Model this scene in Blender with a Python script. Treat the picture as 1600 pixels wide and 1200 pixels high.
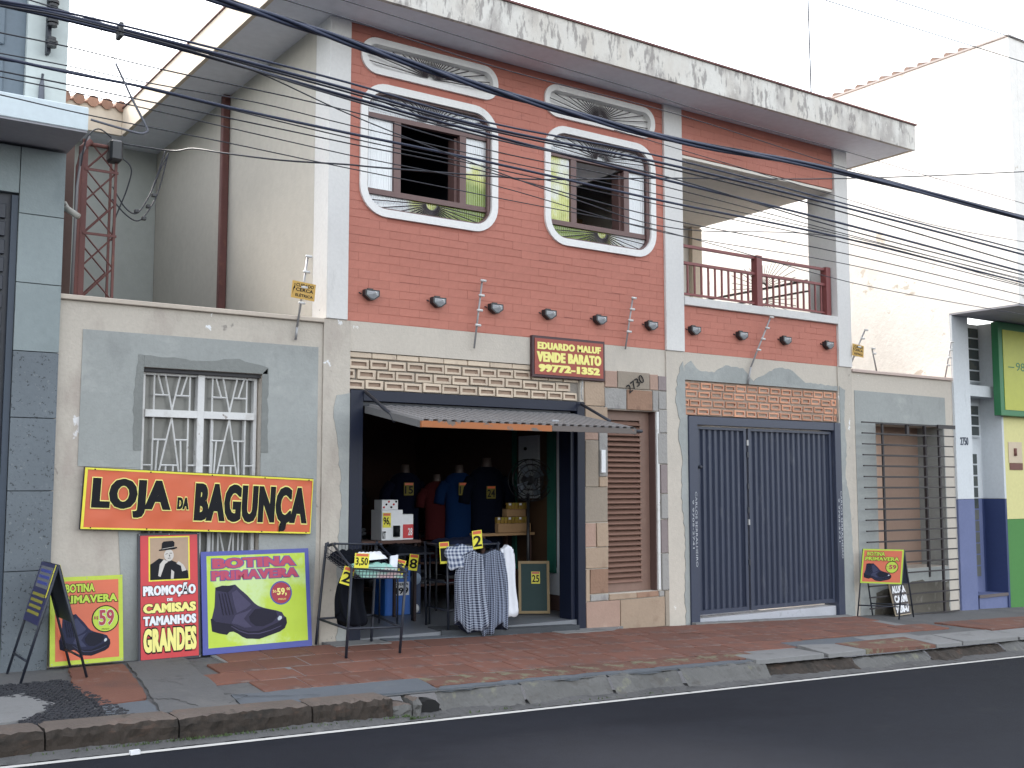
import bpy, bmesh, math, random
from mathutils import Vector, Matrix
random.seed(7)
R = math.radians
scn = bpy.context.scene
for o in list(bpy.data.objects): bpy.data.objects.remove(o)
COL = scn.collection

# ---------------------------------------------------------------- camera
cam = bpy.data.cameras.new('camera'); cam.sensor_width = 36.0; cam.lens = 38.61
cam.clip_start = 0.1; cam.clip_end = 3000
camo = bpy.data.objects.new('camera', cam); COL.objects.link(camo)
camo.location = (0, -9.742, 1.6)
AZ = 55.152                     # heading, degrees to the left of +X
camo.rotation_euler = (R(90 + 5.2607), 0, R(AZ - 90))
scn.camera = camo

# ---------------------------------------------------------------- daylight
SUN_AZ, SUN_EL = -16.0, 42.0     # azimuth clockwise from +Y, elevation
world = bpy.data.worlds.new('World'); scn.world = world; world.use_nodes = True
wn = world.node_tree.nodes; wl = world.node_tree.links; wn.clear()
sky = wn.new('ShaderNodeTexSky'); sky.sky_type = 'NISHITA'; sky.sun_disc = False
sky.sun_elevation = R(SUN_EL); sky.sun_rotation = R(SUN_AZ)
sky.air_density = 1.6; sky.dust_density = 4.0; sky.ozone_density = 1.0; sky.altitude = 500
hs = wn.new('ShaderNodeHueSaturation'); hs.inputs['Saturation'].default_value = 0.28
bgn = wn.new('ShaderNodeBackground'); bgn.inputs['Strength'].default_value = 0.15
wo = wn.new('ShaderNodeOutputWorld')
wl.new(sky.outputs[0], hs.inputs['Color']); wl.new(hs.outputs[0], bgn.inputs['Color']); wl.new(bgn.outputs[0], wo.inputs[0])
sl = bpy.data.lights.new('sun', 'SUN'); sl.energy = 1.2; sl.angle = R(12); sl.color = (1.0, 0.93, 0.84)
slo = bpy.data.objects.new('sun', sl); COL.objects.link(slo)
sd = Vector((math.sin(R(SUN_AZ)) * math.cos(R(SUN_EL)), math.cos(R(SUN_AZ)) * math.cos(R(SUN_EL)), math.sin(R(SUN_EL))))
slo.rotation_euler = sd.to_track_quat('Z', 'Y').to_euler(); slo.location = (0, 5, 20)
scn.view_settings.view_transform = 'Standard'; scn.view_settings.look = 'None'
scn.view_settings.exposure = 2.15; scn.view_settings.gamma = 1.0; scn.view_settings.use_curve_mapping = False

# ---------------------------------------------------------------- materials
_m = {}
def M(name, col, rough=0.8, var=0.12, scale=6.0, stains=(), bump=0.0, bs=60.0, metal=0.0, rnd=0.0, spec=0.5, fine=0.06, trans=0.0):
    """procedural paint/stone: base colour with large and fine variation, stains = (colour, threshold, scale vec, softness, gain)"""
    if name in _m: return _m[name]
    m = bpy.data.materials.new(name); m.use_nodes = True; _m[name] = m
    N = m.node_tree.nodes; L = m.node_tree.links
    b = N['Principled BSDF']; b.inputs['Roughness'].default_value = rough; b.inputs['Metallic'].default_value = metal
    b.inputs['Specular IOR Level'].default_value = spec
    if trans: b.inputs['Transmission Weight'].default_value = trans
    tc = N.new('ShaderNodeTexCoord')
    n1 = N.new('ShaderNodeTexNoise'); n1.inputs['Scale'].default_value = scale * 0.25; n1.inputs['Detail'].default_value = 6; n1.inputs['Roughness'].default_value = 0.6
    L.new(tc.outputs['Object'], n1.inputs['Vector'])
    n2 = N.new('ShaderNodeTexNoise'); n2.inputs['Scale'].default_value = scale * 6; n2.inputs['Detail'].default_value = 4
    L.new(tc.outputs['Object'], n2.inputs['Vector'])
    a = N.new('ShaderNodeMath'); a.operation = 'MULTIPLY_ADD'; a.inputs[1].default_value = 2 * var * 1.6; a.inputs[2].default_value = 1 - var * 1.6
    L.new(n1.outputs['Fac'], a.inputs[0])
    c = N.new('ShaderNodeMath'); c.operation = 'MULTIPLY_ADD'; c.inputs[1].default_value = 2 * fine * 1.6; c.inputs[2].default_value = 1 - fine * 1.6
    L.new(n2.outputs['Fac'], c.inputs[0])
    d = N.new('ShaderNodeMath'); d.operation = 'MULTIPLY'; L.new(a.outputs[0], d.inputs[0]); L.new(c.outputs[0], d.inputs[1])
    last = d
    if rnd:
        oi = N.new('ShaderNodeObjectInfo'); e = N.new('ShaderNodeMath'); e.operation = 'MULTIPLY_ADD'
        e.inputs[1].default_value = 2 * rnd; e.inputs[2].default_value = 1 - rnd; L.new(oi.outputs['Random'], e.inputs[0])
        f = N.new('ShaderNodeMath'); f.operation = 'MULTIPLY'; L.new(d.outputs[0], f.inputs[0]); L.new(e.outputs[0], f.inputs[1]); last = f
    mul = N.new('ShaderNodeVectorMath'); mul.operation = 'SCALE'; mul.inputs[0].default_value = col
    L.new(last.outputs[0], mul.inputs['Scale'])
    cur = mul.outputs[0]
    for si, st in enumerate(stains):
        sc, th, sv, soft, gain = st
        mp = N.new('ShaderNodeMapping'); mp.inputs['Scale'].default_value = sv; mp.inputs['Location'].default_value = (si * 3.7, si * 1.3, si * 5.1)
        L.new(tc.outputs['Object'], mp.inputs['Vector'])
        ns = N.new('ShaderNodeTexNoise'); ns.inputs['Scale'].default_value = 1.0; ns.inputs['Detail'].default_value = 8; ns.inputs['Roughness'].default_value = 0.62
        L.new(mp.outputs[0], ns.inputs['Vector'])
        mr = N.new('ShaderNodeMapRange'); mr.inputs['From Min'].default_value = th; mr.inputs['From Max'].default_value = th + soft; mr.inputs['To Max'].default_value = gain
        L.new(ns.outputs['Fac'], mr.inputs['Value'])
        mx = N.new('ShaderNodeMix'); mx.data_type = 'RGBA'; L.new(mr.outputs[0], mx.inputs[0]); L.new(cur, mx.inputs[6]); mx.inputs[7].default_value = (*sc, 1)
        cur = mx.outputs[2]
    L.new(cur, b.inputs['Base Color'])
    if bump:
        n3 = N.new('ShaderNodeTexNoise'); n3.inputs['Scale'].default_value = bs; n3.inputs['Detail'].default_value = 5
        L.new(tc.outputs['Object'], n3.inputs['Vector'])
        bp = N.new('ShaderNodeBump'); bp.inputs['Strength'].default_value = 1.0; bp.inputs['Distance'].default_value = bump
        L.new(n3.outputs['Fac'], bp.inputs['Height']); L.new(bp.outputs[0], b.inputs['Normal'])
    return m

BEIGE = (0.50, 0.455, 0.40)
beige = M('beige_plaster', BEIGE, 0.9, .08, 4, [((.66, .65, .63), .68, (5, 5, 5), .012, .9), ((.22, .21, .19), .70, (9, 9, 9), .03, .7), ((.36, .33, .30), .55, (1.6, 1.6, .8), .2, .45)], .003, 50)
flaky = M('flaking_beige_plaster', (.46, .42, .37), 0.9, .10, 4, [((.72, .73, .75), .645, (3.6, 3.6, 2.6), .012, 1), ((.24, .22, .20), .655, (7, 7, 5), .03, .8), ((.33, .28, .25), .52, (2.5, 2.5, 1.2), .15, .6)], .004, 40)
whitep = M('white_pillar_paint', (.63, .62, .61), 0.75, .06, 5, [((.42, .42, .42), .62, (6, 6, 1.2), .1, .5), ((.2, .2, .19), .72, (11, 11, 11), .02, .7)], .001, 60)
sidewall = M('side_wall_plaster', (.50, .465, .41), 0.9, .07, 2, [((.40, .38, .34), .55, (1, 1, .5), .25, .5)], .002, 40)
rearwall = M('rear_wall_plaster', (.43, .45, .43), 0.9, .07, 2, [((.34, .35, .33), .55, (1, 1, .5), .25, .5)], .002, 40)
ceil_m = M('balcony_ceiling_cream', (.72, .68, .62), .9, .06, 2)
soffit_m = M('soffit_paint', (.74, .76, .83), 0.9, .06, 2, [((.60, .60, .66), .58, (1.2, 1.2, 1.2), .2, .4)])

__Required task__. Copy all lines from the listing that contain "scene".

__Solution below__.
Model this scene in Blender with a Python script. Treat the picture as 1600 pixels wide and 1200 pixels high.
scn = bpy.context.scene